___ Data provided ___
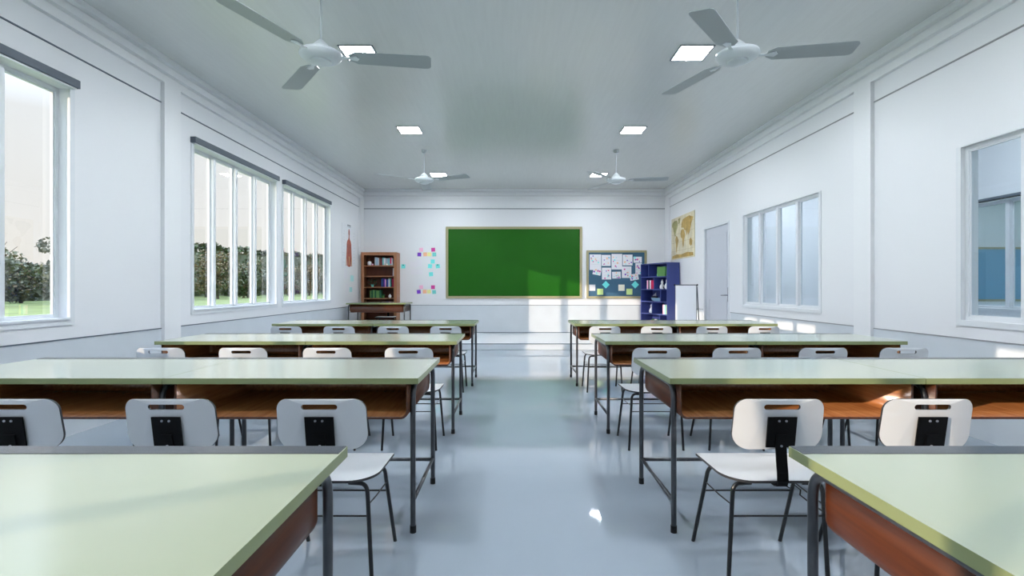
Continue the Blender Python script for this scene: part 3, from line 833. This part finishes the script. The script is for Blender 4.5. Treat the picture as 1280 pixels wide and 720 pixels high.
ordw = ['first', 'second', 'third', 'fourth', 'fifth', 'sixth', 'seventh', 'eighth', 'ninth', 'tenth', 'eleventh', 'twelfth', 'thirteenth']
def shelf_books(px0, px1, z, colors, hmax, where, group):
    x = bkx(px0); w = (bkx(px1) - x) / len(colors)
    for k, c in enumerate(colors):
        h = hmax * (0.84 + 0.16 * random.random())
        make_book('book', '%s book, %s from left among those %s' % (c, ordw[k], where), w * 0.93, h, 0.17, c, (x + w * (k + 0.5), BY0 + 0.13, z), group=group)
shelf_books(468, 491, shelf_z[0], ['grey', 'pale blue', 'grey', 'brown', 'maroon', 'teal', 'white', 'grey', 'pale blue', 'teal', 'crimson', 'white'], 0.185, 'on the top shelf of the brown bookcase', 'books on the bookcase top shelf')
shelf_books(490.6, 492.8, shelf_z[1], ['white'], 0.19, 'on the second shelf of the brown bookcase', None)
shelf_books(476.5, 492.6, shelf_z[2], ['blue', 'navy', 'purple', 'pink', 'navy', 'blue', 'white', 'teal', 'black', 'crimson', 'crimson'], 0.205, 'on the third shelf of the brown bookcase', 'books on the bookcase third shelf')
shelf_books(462, 476, shelf_z[3], ['green', 'dark green', 'green', 'dark green', 'green', 'green', 'dark green'], 0.19, 'on the fourth shelf of the brown bookcase', 'green books on the bookcase fourth shelf')
shelf_books(482, 492, shelf_z[4], ['navy', 'black', 'maroon', 'black', 'navy'], 0.18, 'on the fifth shelf of the brown bookcase', 'dark books low in the bookcase')
def vase(name, label, loc, prof, m, cat='vase', parts=None):
    t = thing(name, label, cat, loc)
    MB().lathe(prof, n=20).build('body', m, t)
    return t
t = vase('vase', 'round white vase on the top shelf of the brown bookcase', (bkx(460.3), BY0 + 0.13, shelf_z[0]), [(0.02, 0), (0.04, 0.01), (0.05, 0.045), (0.04, 0.085), (0.014, 0.10)], M['c_white'])
MB().lathe([(0.014, 0.10), (0.01, 0.13), (0.016, 0.155)], n=16).build('neck', M['c_brown'], t)
for px, c in ((465.5, 'pink'), (483.2, 'cream'), (487.8, 'pale blue')):
    o = MB().lathe([(0.012, 0), (0.02, 0.006), (0.024, 0.03), (0.02, 0.034), (0.008, 0.03)], n=14).build('small_bowl', M['c_' + c])
    o.location = (bkx(px), BY0 + 0.035, shelf_z[0])
    tag(o, 'tiny %s bowl at the front of the bookcase top shelf' % c, 'bowl')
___
Pictures are excluded; output everything else in the data verbatim.

Answer to the exercise:
Continue the Blender Python script for this scene: part 3, from line 833. This part finishes the script. The script is for Blender 4.5. Treat the picture as 1280 pixels wide and 720 pixels high.
ordw = ['first', 'second', 'third', 'fourth', 'fifth', 'sixth', 'seventh', 'eighth', 'ninth', 'tenth', 'eleventh', 'twelfth', 'thirteenth']
def shelf_books(px0, px1, z, colors, hmax, where, group):
    x = bkx(px0); w = (bkx(px1) - x) / len(colors)
    for k, c in enumerate(colors):
        h = hmax * (0.84 + 0.16 * random.random())
        make_book('book', '%s book, %s from left among those %s' % (c, ordw[k], where), w * 0.93, h, 0.17, c, (x + w * (k + 0.5), BY0 + 0.13, z), group=group)
shelf_books(468, 491, shelf_z[0], ['grey', 'pale blue', 'grey', 'brown', 'maroon', 'teal', 'white', 'grey', 'pale blue', 'teal', 'crimson', 'white'], 0.185, 'on the top shelf of the brown bookcase', 'books on the bookcase top shelf')
shelf_books(490.6, 492.8, shelf_z[1], ['white'], 0.19, 'on the second shelf of the brown bookcase', None)
shelf_books(476.5, 492.6, shelf_z[2], ['blue', 'navy', 'purple', 'pink', 'navy', 'blue', 'white', 'teal', 'black', 'crimson', 'crimson'], 0.205, 'on the third shelf of the brown bookcase', 'books on the bookcase third shelf')
shelf_books(462, 476, shelf_z[3], ['green', 'dark green', 'green', 'dark green', 'green', 'green', 'dark green'], 0.19, 'on the fourth shelf of the brown bookcase', 'green books on the bookcase fourth shelf')
shelf_books(482, 492, shelf_z[4], ['navy', 'black', 'maroon', 'black', 'navy'], 0.18, 'on the fifth shelf of the brown bookcase', 'dark books low in the bookcase')
def vase(name, label, loc, prof, m, cat='vase', parts=None):
    t = thing(name, label, cat, loc)
    MB().lathe(prof, n=20).build('body', m, t)
    return t
t = vase('vase', 'round white vase on the top shelf of the brown bookcase', (bkx(460.3), BY0 + 0.13, shelf_z[0]), [(0.02, 0), (0.04, 0.01), (0.05, 0.045), (0.04, 0.085), (0.014, 0.10)], M['c_white'])
MB().lathe([(0.014, 0.10), (0.01, 0.13), (0.016, 0.155)], n=16).build('neck', M['c_brown'], t)
for px, c in ((465.5, 'pink'), (483.2, 'cream'), (487.8, 'pale blue')):
    o = MB().lathe([(0.012, 0), (0.02, 0.006), (0.024, 0.03), (0.02, 0.034), (0.008, 0.03)], n=14).build('small_bowl', M['c_' + c])
    o.location = (bkx(px), BY0 + 0.035, shelf_z[0])
    tag(o, 'tiny %s bowl at the front of the bookcase top shelf' % c, 'bowl')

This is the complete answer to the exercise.